Justice and equity forbid that one man’s money shall be applied to the payment of another man’s debts. On this is based the right of a vendor to stoppage in transitu, which arises solely upon the insolvency of the buyer. Where a vendor has delivered goods out of his possession into the hands of a carrier for delivery to the buyer, if ho discovers that the buyer is insolvent, he may retake the goods, if he can, before they reach the buyer’s possession, and thus avoid having his property applied to paying debts due by the buyer to other people. It was long a mooted question whether the effect of this remedy of the vendor is a rescission of the sale, or a restoration of possession of the goods with the rights of an unpaid vendor ; but now it seems the better opinion that the contract is not rescinded. Although this remedy of a vendor which exists only before actual delivery of the goods into the buyer’s possession, cannot bo exercised in precisely the same mode by a lender of money or credit, yet, for similar cause, the lender ought to have as efficient remedy until the money is paid to or the credit is used by the borrower. The lender’s remedy may have the effect of a rescission of the bargain. Goods can be held subject to a lien for the price agreed upon, and, if disposed of for more or less than that, the buyer may have the gain or suffer the loss ; hut when a borrower has as little right to the money as a buyer has to the goods, it is impracticable to hold and dispose of the money with like result.
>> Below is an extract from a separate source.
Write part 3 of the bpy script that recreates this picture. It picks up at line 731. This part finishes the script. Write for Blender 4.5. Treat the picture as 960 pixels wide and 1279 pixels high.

Nor is there reason for so holding — the value of the goods may increase or diminish, whereby the buyer may be gainer or loser by his contract — -the value of money i's fixed. Insolvency takes the pith out of the borrower’s promise to pay, and if he has not yet received the money, he should not take it. He did not get the credit in view of his bankruptcy.

The consideration so failed that the defendant was warranted in tendering it hack, and an equity arises against the legal plaintiffs which prevents their enforcement of the contract. To permit them to recover after their note, the foundation of their claim, is proved worthless, would be the grossest injustice. The defendants agreement to take the renewal note was not wittingly made for an empty promise.

Plaintiffs contend that Hunter and Weir are innocent purchasers for value. In what sense? They asked no information before taking the checks. No paper of any kind was given by defendant showing that the plaintiff's had right to draw or assign. Before presentment or notice of the checks, the plaintiffs’ insolvency was shown by a notorious act, and their right to draw was immediately denied by defendant. A vendor’s right of stoppage in transitu is defeasible in one way only, and that is where the goods are represented by a bill of lading, which is in the vendee’s possession with *234the vendor’s assent, and is transferred to a third person who in good faith gives value for it. Here, the defendant did nothing to mislead third persons, arid the plaintiffs had no writing to assign. The facts reveal no superior equity in the persons for whose use the action is brought.

We are impelled to the conclusion, 1. That the defendant had right to tender back the discounted note and refuse payment to the legal plaintiffs, and 2. That the assignees have no equities superior to the defendant, and there cannot be a recovery for their use.

Judgment affirmed..

Justices Mercur and Sterrett dissented.